The CME's executive chairman, Terry Duffy, testified last year that forced credit derivatives clearing in the bank-controlled "over-the-counter" market, while seemingly a boon for the CME, would actually have a detrimental effect on the market. Instead of submitting to a more transparent market, he said, participants would likely do their business outside the U.S.

"We are strong proponents of the benefits of central counter party clearing as an effective means to collect and provide timely information to prudential and supervisory regulators and to greatly reduce systemic risk imposed on the financial system by unregulated bilateral OTC transactions," Duffy told a congressional committee last year.

"If the OTC dealers do not embrace clearing, they can easily transact in another jurisdiction, avoid the obligations imposed by the draft bill and cause significant damage to a valuable domestic industry. We urge the committee to shape its bill in recognition of the reality of markets that operate in a global economy."

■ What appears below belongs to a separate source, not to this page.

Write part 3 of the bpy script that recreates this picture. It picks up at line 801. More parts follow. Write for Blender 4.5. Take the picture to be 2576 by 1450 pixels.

Clegg-Dodd is said to take extreme pains to avoid any conflict of interest between her husband's work and hers, according to an article published last year in the Hartford Courant. She's turned down board seats that pay more but could entangle her in issues her husband works on and hired an ethics lawyer to screen out corporations that might have business before her husband, the Courant article said.